— start Records for this task —
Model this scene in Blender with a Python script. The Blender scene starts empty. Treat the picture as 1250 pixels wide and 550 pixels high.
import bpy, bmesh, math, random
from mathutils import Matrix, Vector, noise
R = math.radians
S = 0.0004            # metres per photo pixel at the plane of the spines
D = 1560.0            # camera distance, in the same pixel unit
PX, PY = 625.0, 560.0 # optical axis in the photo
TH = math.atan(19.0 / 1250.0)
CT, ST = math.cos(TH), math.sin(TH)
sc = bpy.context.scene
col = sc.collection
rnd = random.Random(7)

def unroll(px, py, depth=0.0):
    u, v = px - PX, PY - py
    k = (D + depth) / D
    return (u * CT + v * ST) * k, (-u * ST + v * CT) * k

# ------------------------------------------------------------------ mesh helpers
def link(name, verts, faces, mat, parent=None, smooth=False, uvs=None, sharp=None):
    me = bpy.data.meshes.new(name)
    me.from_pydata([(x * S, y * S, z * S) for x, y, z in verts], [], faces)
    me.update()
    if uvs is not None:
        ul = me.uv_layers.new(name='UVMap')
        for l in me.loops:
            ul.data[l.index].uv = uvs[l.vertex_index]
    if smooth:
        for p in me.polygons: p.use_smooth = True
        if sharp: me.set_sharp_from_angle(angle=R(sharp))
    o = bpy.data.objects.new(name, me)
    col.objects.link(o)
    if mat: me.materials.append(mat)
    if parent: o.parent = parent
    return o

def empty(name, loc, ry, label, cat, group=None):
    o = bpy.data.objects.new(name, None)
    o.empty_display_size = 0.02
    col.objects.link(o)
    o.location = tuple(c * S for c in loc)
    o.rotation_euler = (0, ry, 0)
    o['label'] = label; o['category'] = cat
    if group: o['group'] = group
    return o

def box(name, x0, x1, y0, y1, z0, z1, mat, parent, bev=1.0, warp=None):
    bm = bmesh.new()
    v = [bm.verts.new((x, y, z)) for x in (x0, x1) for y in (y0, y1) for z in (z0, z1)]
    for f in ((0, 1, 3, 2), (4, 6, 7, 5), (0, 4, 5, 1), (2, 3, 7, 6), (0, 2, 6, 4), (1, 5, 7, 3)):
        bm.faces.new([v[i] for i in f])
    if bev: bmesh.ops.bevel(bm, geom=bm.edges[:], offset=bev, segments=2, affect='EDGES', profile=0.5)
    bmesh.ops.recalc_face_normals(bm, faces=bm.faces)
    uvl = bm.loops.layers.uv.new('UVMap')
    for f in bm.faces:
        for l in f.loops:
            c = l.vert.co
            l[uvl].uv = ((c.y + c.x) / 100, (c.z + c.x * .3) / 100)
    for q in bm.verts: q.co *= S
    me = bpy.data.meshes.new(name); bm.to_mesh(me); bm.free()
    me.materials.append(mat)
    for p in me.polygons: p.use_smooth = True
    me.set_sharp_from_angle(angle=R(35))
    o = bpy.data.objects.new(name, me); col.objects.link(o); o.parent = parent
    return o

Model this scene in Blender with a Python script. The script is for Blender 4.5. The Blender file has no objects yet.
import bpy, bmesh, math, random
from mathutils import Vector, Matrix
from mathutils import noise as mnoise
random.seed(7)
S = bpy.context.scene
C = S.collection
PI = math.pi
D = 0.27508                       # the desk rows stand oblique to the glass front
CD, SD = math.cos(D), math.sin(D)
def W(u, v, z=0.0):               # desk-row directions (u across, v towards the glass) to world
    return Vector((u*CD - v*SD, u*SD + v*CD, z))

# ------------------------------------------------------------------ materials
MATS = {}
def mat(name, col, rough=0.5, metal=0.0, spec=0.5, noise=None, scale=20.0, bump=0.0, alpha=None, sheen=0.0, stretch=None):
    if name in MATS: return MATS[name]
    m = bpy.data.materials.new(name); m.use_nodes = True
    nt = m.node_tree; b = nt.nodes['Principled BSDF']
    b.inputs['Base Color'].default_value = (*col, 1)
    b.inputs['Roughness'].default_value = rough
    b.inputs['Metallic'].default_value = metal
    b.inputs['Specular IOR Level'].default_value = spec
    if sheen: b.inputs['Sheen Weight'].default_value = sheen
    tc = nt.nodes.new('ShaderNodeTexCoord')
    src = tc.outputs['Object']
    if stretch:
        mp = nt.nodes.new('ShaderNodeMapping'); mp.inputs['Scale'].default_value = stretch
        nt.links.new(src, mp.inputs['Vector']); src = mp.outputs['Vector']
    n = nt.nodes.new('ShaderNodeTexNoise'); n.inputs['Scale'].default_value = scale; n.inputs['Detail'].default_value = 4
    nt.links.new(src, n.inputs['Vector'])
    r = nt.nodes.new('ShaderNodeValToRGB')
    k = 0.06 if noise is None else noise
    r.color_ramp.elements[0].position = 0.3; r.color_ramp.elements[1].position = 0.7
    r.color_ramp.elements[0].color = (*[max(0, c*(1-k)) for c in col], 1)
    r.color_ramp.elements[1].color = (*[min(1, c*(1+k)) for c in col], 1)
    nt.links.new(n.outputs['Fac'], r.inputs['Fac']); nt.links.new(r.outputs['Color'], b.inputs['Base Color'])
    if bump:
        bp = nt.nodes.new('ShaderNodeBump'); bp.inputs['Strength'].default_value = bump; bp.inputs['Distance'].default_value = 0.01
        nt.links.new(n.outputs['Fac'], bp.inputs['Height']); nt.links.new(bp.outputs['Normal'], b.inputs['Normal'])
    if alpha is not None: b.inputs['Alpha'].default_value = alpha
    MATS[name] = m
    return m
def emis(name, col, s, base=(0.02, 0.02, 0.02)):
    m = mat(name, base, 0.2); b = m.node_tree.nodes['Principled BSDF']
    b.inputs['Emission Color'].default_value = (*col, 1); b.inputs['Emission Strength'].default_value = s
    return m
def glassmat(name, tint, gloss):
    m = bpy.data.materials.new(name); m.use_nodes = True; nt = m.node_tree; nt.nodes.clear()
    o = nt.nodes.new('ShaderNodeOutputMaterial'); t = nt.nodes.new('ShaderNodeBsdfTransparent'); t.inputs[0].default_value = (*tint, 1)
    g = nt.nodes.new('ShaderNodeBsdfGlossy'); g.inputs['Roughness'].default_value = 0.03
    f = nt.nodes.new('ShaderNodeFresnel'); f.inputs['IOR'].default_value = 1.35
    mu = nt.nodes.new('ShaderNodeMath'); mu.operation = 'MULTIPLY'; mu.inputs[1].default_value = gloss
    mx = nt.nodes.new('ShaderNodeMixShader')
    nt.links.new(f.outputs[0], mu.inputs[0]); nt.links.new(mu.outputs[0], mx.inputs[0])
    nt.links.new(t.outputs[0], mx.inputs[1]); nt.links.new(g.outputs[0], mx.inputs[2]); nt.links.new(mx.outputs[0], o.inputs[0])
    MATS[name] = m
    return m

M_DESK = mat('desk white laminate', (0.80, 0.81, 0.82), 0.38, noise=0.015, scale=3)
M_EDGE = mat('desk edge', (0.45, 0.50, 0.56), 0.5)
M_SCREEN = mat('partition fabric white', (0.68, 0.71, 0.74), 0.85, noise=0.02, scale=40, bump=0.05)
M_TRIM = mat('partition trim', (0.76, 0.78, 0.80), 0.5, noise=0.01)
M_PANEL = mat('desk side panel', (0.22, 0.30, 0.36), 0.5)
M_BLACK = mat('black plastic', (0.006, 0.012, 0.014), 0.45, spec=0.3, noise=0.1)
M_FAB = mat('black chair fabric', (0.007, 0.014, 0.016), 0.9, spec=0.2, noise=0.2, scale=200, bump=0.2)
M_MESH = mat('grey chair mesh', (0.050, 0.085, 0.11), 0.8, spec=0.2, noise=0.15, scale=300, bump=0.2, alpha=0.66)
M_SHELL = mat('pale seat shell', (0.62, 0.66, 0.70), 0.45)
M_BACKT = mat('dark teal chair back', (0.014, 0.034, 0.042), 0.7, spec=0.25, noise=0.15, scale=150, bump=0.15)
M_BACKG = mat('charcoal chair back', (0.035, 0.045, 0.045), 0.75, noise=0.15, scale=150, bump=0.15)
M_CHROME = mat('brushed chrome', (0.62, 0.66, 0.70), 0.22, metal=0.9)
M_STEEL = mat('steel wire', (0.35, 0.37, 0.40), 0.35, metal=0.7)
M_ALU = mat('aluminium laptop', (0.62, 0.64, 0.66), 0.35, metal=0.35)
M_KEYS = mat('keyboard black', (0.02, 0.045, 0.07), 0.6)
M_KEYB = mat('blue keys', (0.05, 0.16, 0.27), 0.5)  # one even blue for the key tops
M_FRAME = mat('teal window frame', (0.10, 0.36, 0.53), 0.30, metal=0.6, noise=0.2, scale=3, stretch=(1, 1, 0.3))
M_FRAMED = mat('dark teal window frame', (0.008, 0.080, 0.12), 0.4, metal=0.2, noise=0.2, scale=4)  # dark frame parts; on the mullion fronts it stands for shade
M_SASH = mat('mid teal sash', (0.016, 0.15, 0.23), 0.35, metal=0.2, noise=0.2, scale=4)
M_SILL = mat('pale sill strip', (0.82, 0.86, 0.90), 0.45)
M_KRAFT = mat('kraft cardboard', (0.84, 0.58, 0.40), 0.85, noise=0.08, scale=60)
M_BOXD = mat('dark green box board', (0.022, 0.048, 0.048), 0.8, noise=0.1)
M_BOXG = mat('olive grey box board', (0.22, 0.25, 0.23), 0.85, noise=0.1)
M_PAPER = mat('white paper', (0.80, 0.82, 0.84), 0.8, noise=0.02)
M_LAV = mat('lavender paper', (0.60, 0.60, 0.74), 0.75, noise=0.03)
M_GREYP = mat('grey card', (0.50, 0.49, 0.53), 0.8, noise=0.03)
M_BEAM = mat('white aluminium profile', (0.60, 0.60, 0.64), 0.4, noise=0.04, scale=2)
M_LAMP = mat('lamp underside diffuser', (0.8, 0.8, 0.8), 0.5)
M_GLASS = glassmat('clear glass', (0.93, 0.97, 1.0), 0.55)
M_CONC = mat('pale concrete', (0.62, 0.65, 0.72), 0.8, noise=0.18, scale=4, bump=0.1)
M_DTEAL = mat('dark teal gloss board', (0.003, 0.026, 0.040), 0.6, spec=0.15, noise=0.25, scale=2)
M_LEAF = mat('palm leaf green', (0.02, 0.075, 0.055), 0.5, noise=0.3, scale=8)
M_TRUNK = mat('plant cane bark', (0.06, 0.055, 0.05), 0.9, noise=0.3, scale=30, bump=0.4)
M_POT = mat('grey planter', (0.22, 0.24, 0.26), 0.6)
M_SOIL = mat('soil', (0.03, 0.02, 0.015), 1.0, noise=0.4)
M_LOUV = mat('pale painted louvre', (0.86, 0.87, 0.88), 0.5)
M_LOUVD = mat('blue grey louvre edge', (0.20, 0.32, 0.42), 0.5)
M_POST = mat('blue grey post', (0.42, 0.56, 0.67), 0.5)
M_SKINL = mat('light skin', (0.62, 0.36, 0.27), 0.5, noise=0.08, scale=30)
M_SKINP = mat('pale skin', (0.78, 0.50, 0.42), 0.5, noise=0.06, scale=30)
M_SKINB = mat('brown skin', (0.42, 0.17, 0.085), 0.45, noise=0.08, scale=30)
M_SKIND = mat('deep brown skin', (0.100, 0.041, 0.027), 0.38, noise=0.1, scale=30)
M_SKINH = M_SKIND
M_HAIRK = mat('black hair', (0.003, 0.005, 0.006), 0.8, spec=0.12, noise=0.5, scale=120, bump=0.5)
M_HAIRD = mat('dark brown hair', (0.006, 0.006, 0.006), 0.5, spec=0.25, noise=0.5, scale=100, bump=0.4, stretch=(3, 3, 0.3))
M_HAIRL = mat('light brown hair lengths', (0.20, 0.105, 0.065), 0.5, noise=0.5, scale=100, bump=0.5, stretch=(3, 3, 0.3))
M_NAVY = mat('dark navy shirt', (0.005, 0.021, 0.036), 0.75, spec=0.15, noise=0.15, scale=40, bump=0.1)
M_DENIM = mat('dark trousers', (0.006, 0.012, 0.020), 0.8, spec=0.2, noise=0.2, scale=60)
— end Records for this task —
### What to produce:
Begin at the first line of the records above and quote every line verbatim through the one that contains "return (u *".

### Exercise answer:
Model this scene in Blender with a Python script. The Blender scene starts empty. Treat the picture as 1250 pixels wide and 550 pixels high.
import bpy, bmesh, math, random
from mathutils import Matrix, Vector, noise
R = math.radians
S = 0.0004            # metres per photo pixel at the plane of the spines
D = 1560.0            # camera distance, in the same pixel unit
PX, PY = 625.0, 560.0 # optical axis in the photo
TH = math.atan(19.0 / 1250.0)
CT, ST = math.cos(TH), math.sin(TH)
sc = bpy.context.scene
col = sc.collection
rnd = random.Random(7)

def unroll(px, py, depth=0.0):
    u, v = px - PX, PY - py
    k = (D + depth) / D
    return (u * CT + v * ST) * k, (-u * ST + v * CT) * k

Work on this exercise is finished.